## Supplied information
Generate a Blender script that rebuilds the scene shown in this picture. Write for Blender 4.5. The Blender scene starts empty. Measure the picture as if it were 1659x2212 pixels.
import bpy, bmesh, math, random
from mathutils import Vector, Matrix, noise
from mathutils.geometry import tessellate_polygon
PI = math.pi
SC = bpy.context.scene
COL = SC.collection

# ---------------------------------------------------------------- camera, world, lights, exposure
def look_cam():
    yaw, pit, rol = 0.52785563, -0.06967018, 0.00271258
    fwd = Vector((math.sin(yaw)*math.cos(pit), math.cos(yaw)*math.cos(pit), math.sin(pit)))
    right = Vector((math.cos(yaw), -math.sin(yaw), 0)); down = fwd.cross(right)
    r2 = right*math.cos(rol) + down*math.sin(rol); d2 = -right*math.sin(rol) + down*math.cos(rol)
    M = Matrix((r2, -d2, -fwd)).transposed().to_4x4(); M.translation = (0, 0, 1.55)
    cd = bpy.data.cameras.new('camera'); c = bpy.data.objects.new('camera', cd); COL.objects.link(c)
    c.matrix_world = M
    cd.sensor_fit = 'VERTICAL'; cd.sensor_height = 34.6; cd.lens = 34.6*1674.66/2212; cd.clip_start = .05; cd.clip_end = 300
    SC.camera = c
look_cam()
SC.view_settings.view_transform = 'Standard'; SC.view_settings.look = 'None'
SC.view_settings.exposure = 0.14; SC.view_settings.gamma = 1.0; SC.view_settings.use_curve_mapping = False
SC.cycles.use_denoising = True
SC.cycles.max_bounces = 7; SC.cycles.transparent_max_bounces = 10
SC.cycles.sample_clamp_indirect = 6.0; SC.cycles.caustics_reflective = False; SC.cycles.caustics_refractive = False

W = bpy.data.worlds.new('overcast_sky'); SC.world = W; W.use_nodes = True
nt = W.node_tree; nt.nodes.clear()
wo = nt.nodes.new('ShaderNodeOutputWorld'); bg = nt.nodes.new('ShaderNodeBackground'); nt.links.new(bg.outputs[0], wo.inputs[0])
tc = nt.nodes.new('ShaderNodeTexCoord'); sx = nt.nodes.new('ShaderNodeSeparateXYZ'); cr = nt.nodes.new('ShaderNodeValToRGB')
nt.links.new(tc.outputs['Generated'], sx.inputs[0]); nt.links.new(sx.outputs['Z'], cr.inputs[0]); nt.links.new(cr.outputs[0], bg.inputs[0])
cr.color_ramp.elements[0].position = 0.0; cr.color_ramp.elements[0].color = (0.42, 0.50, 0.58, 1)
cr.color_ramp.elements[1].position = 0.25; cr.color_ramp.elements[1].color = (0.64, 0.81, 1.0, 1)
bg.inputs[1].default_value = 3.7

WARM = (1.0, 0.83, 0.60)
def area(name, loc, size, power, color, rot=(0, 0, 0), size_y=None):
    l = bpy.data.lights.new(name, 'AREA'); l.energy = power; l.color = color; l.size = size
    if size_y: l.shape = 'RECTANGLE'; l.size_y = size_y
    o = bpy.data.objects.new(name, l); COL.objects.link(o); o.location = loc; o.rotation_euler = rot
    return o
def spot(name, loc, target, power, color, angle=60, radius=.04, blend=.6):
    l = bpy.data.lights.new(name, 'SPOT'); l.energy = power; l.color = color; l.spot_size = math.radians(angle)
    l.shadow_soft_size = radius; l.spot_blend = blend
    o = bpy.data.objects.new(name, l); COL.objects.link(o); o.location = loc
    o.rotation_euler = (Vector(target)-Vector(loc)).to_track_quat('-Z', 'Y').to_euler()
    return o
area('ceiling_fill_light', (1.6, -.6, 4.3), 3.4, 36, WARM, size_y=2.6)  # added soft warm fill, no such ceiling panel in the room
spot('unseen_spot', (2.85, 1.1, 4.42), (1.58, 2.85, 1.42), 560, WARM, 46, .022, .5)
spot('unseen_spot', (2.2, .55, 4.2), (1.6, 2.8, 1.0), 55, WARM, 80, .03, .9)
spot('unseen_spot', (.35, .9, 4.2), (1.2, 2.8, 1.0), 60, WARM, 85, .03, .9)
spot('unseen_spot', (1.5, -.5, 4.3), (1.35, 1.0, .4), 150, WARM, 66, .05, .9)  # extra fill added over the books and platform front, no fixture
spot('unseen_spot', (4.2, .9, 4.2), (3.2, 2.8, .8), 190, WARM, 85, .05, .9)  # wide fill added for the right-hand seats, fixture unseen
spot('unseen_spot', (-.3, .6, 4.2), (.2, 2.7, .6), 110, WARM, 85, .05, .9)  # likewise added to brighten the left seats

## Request
Return only the lines spanning from the first line of the material through the line with "SC.cycles.sample_clamp_indirect = 6.0;", copied exactly, both ends kept.

## Solved problem
Generate a Blender script that rebuilds the scene shown in this picture. Write for Blender 4.5. The Blender scene starts empty. Measure the picture as if it were 1659x2212 pixels.
import bpy, bmesh, math, random
from mathutils import Vector, Matrix, noise
from mathutils.geometry import tessellate_polygon
PI = math.pi
SC = bpy.context.scene
COL = SC.collection

# ---------------------------------------------------------------- camera, world, lights, exposure
def look_cam():
    yaw, pit, rol = 0.52785563, -0.06967018, 0.00271258
    fwd = Vector((math.sin(yaw)*math.cos(pit), math.cos(yaw)*math.cos(pit), math.sin(pit)))
    right = Vector((math.cos(yaw), -math.sin(yaw), 0)); down = fwd.cross(right)
    r2 = right*math.cos(rol) + down*math.sin(rol); d2 = -right*math.sin(rol) + down*math.cos(rol)
    M = Matrix((r2, -d2, -fwd)).transposed().to_4x4(); M.translation = (0, 0, 1.55)
    cd = bpy.data.cameras.new('camera'); c = bpy.data.objects.new('camera', cd); COL.objects.link(c)
    c.matrix_world = M
    cd.sensor_fit = 'VERTICAL'; cd.sensor_height = 34.6; cd.lens = 34.6*1674.66/2212; cd.clip_start = .05; cd.clip_end = 300
    SC.camera = c
look_cam()
SC.view_settings.view_transform = 'Standard'; SC.view_settings.look = 'None'
SC.view_settings.exposure = 0.14; SC.view_settings.gamma = 1.0; SC.view_settings.use_curve_mapping = False
SC.cycles.use_denoising = True
SC.cycles.max_bounces = 7; SC.cycles.transparent_max_bounces = 10
SC.cycles.sample_clamp_indirect = 6.0; SC.cycles.caustics_reflective = False; SC.cycles.caustics_refractive = False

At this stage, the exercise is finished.